A fast writer, he embraced the pulp market much derided by “serious authors” of the day. Recognizing the overripe nature of his chosen field, he sometimes used the amusing pseudonym “Justin Case.” He said he knew what publishers expected, namely an excuse to disrobe the heroine, and the earlier the better.

He told one interviewer: “It meant you could throw in lines like ‘she passionately pressed her ravishing, generously endowed body against me,’ although of course it was sometimes better to have the girl half-naked, and then you could spend some time describing her ‘gauzy fripperies.’ They’d call it exploitation now, and I guess it was, but it was still very innocent.”

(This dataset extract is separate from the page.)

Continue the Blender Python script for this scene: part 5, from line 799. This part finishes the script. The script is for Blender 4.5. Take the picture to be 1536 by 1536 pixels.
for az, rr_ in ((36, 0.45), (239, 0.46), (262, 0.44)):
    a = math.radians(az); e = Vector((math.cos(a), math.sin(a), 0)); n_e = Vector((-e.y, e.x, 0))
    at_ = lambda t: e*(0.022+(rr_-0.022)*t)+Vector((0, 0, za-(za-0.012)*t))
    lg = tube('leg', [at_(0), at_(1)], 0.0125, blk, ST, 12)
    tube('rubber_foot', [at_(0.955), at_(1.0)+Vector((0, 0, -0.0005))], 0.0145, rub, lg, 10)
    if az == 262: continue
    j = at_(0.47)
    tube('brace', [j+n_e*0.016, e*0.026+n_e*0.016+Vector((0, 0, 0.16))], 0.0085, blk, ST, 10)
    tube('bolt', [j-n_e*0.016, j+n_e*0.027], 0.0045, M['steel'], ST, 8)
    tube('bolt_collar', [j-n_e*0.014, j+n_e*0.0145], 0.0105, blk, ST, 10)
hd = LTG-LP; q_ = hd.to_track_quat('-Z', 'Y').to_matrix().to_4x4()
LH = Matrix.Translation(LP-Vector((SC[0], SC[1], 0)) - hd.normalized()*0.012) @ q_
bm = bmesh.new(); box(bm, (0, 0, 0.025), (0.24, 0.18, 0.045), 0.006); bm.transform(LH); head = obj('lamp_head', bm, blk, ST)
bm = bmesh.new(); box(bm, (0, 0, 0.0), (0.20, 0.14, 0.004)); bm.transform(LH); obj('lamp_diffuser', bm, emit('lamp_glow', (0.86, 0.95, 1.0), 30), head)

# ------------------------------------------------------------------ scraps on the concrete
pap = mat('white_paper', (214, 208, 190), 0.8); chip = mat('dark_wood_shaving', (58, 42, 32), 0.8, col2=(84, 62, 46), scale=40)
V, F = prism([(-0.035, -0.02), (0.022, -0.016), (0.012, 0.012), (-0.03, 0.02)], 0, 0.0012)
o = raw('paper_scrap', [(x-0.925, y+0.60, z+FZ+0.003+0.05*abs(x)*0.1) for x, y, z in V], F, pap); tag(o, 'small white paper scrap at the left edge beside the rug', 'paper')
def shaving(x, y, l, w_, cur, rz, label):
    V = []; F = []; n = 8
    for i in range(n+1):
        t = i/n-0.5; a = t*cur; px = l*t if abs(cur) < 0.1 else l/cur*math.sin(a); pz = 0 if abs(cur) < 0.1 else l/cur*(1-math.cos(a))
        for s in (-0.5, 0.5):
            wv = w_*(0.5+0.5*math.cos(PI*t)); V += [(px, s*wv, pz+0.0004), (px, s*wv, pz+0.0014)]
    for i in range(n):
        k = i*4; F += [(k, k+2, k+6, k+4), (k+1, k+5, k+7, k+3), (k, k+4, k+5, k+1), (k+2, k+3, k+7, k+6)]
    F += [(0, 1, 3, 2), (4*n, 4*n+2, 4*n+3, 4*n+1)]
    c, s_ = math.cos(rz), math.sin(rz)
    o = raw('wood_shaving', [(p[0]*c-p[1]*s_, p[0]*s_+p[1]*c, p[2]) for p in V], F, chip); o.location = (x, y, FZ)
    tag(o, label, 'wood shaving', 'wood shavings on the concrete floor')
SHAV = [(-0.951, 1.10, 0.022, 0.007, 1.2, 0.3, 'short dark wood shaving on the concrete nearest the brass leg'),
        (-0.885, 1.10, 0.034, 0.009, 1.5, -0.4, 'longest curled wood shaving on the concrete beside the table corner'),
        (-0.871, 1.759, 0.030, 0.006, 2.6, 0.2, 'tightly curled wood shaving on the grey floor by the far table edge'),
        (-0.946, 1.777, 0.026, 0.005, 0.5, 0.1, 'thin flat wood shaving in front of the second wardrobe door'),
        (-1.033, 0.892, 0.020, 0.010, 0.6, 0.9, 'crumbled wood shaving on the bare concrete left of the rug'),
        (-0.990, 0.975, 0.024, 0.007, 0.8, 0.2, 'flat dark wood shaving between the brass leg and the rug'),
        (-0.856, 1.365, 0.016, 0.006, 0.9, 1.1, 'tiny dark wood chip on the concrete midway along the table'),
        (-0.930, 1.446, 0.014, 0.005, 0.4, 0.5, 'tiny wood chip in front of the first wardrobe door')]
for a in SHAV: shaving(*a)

As a craftsman, he took his work quite seriously and tried to distinguish it with authentic descriptions of New England roadhouses and Caribbean climes. At first, he relied on National Geographic and other journals for background material. Later, he lived on a 541-acre coffee plantation in Jamaica that he renovated and made profitable.

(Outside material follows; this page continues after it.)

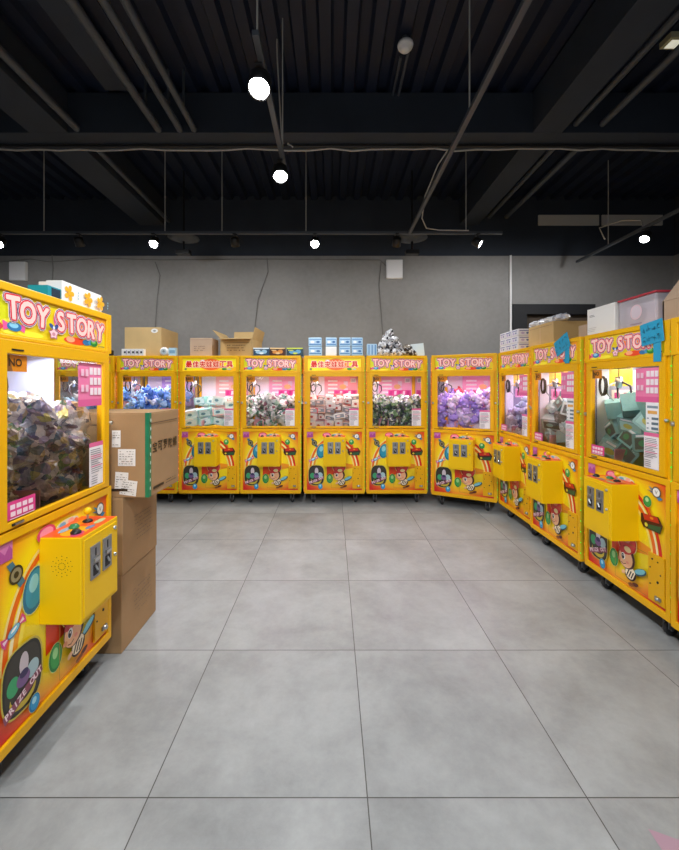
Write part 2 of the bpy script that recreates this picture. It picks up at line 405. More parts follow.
# ------------------------------------------------------------------ claw machine prototype
def caster(parent, x, y):
    b = MB(); b.box(x-.03, x+.03, y-.03, y+.03, .125, .1355, STEEL); b.box(x-.022, x-.017, y-.02, y+.03, .045, .126, STEEL); b.box(x+.017, x+.022, y-.02, y+.03, .045, .126, STEEL)
    o = b.build('caster', parent, .002)
    w = MB(); M = Matrix.Translation((x, y+.008, .041)) @ Matrix.Rotation(PI/2, 4, 'Y')
    w.lathe([(0, -.0145), (.034, -.0145), (.040, -.010), (.040, .010), (.034, .0145), (0, .0145)], RUB, 20, M)
    w.lathe([(.0, .016), (.012, .016), (.012, -.016), (0, -.016)], STEEL, 10, M)
    w.build('wheel', o)
def price_notice(parent, x0, x1, z0, z1, y=.003):
    a = Art(y, .0004); a.mb.poly(rct(x0, x1, z0, z1), y, P('#F4F0F2')); w = x1-x0; h = z1-z0
    a.r(x0, x1, z1-h*.10, z1, '#E3699A')
    z = z1-h*.16; k = 0; rnd = random.Random(5)
    while z > z0+h*.30:
        c = '#D2467F' if k in (3, 4, 8) else '#8C8A92'
        a.r(x0+w*.08, x0+w*(.6+.32*rnd.random()), z-h*.018, z, c); z -= h*.047; k += 1
    for k in range(4): a.r(x0+w*.08, x0+w*.5, z0+h*(.06+.055*k), z0+h*(.078+.055*k), '#8C8A92')
    return a.mb.build('price_notice', parent)
def menu_poster(parent, x0, x1, z0, z1, y):
    a = Art(y, .0004); a.mb.poly(rct(x0, x1, z0, z1), y, P('#F07FAE')); w = x1-x0; h = z1-z0
    a.r(x0, x1, z0, z0+h*.16, '#E0609A')
    for r in range(3):
        for c in range(3): a.r(x0+w*(.46+.17*c), x0+w*(.60+.17*c), z1-h*(.26+.24*r), z1-h*(.09+.24*r), '#F7E9F0')
    for c in range(2):
        for r in range(2): a.r(x0+w*(.08+.17*c), x0+w*(.20+.17*c), z1-h*(.30+.36*r), z1-h*(.14+.36*r), '#F2C6DA')
    return a.mb.build('menu_poster', parent)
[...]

In his horror novel “Legion of the Dead” (1979), he tried to subvert the usual expectation of the art by showing voodoo as a force for good.

One of his best-known stories was “Murgunstrumm,” which features vampires at a country hotel. He thought up the idea after a repulsive-looking country farmer, angered that Cave wandered onto his land while looking for a fishing hole, chased him from the property. The author went home and used the farmer as a model for a vampire.

Advertisement

He turned to nonfiction during World War II, writing a bestseller, “Long Were the Nights” (1943), about PT boats at Guadalcanal.

The military was pleased and sent him to the South Pacific to find other stories. He wrote four more, including “The Fightin’est Ship” (1944), about the cruiser Helena, and “I Took the Sky Road” (1945), about Cmdr. Norman M. “Bus” Miller, a highly decorated Navy pilot.

For all his association with magazines filled with purple prose and little plausibility, Cave became angry when he saw sloppy writing. A former short story judge for Scholastic magazine, he once decried student writers with “a dangerous contempt for discipline” and editors “who mistakenly think that prose, to be effective, must be as murky as swamp water.”

He saw himself as a defender of common sense in language and was particularly disdainful of the phrase, “He was in the wrong place at the wrong time,” which he considered meaningless.

He married his wife, Margaret Long Cave, in 1935. They grew estranged but did not divorce. She died in 2003. He spent 21 years with Peggie Thompson until her death in 2001. A son from his marriage died in 1985.

Survivors include a son and a grandson.